Bu sorunları artırabiliriz. Başta şehrin milletvekilleri olmak üzere birçok STK başkanları bu sıkıntıları dile getiremiyorlar. İşinin hakkını veren STK başkanları hariç. Onları toplum çok iyi biliyor. İsimlerini tek tek saymaya gerek yok.

‘Aman konuşursam zarar görürüm’ diye birçok yetkili susmayı tercih ediyor.

Makam kaygıları taşıdıkları için. Bu durumda da şehir kaybediyor. Hesap soran olmadığı için kangrene dönen sorunlar kolay kolay çözülemiyor.

Şehir menfaati adına yapıcı eleştirileri ve eksiklikleri dile getirenlere ilgili yetkililerin tahammülsüzlüğü had safhada. ‘Bana dokunmayan yılan bin yaşasın’ mantığı ile hareket ediliyor. İyi ama yapıcı eleştirilere kulaklarınızı tıkarsanız, bu şehirde sıkıntılar nasıl çözülecek? Ne yani her şeyin en iyisini siz mi biliyorsunuz?

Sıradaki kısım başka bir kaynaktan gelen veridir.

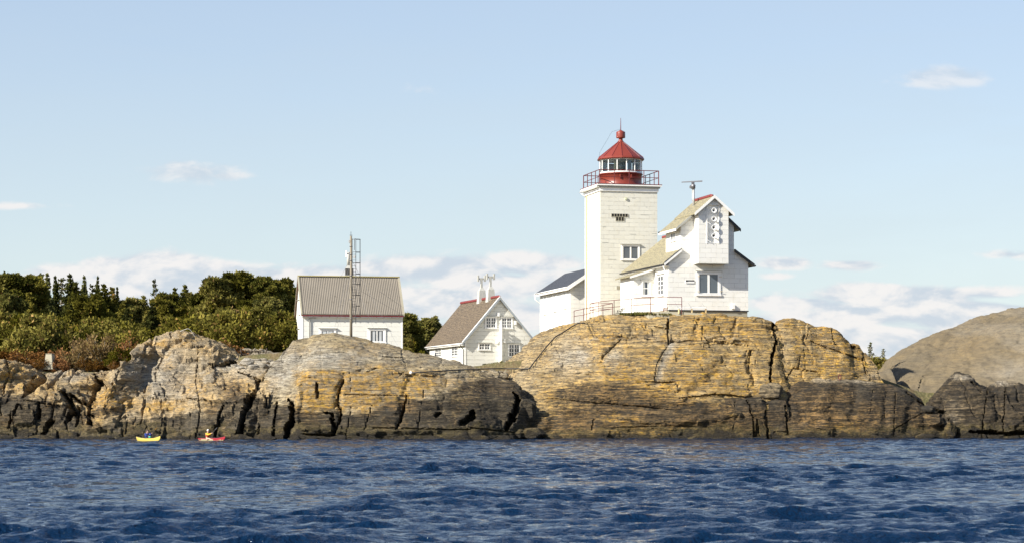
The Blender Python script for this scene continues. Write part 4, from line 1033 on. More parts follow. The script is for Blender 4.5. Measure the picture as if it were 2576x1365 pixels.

Her neyse sözün kısası, artık şehrimizde birçok alanda işin hakkını verebilen, liyakatli insanların göreve getirilmesi gerekiyor. Siyasi ve sportif alanda başarı istiyorsak bu şart olmuştur. Kimsenin adamı değil şehrin adamlarına ihtiyaç var.

Makam kaygısı taşımadan şehir menfaati adına masaya yumruğunu vurabilen kişilere fazlasıyla ihtiyaç var.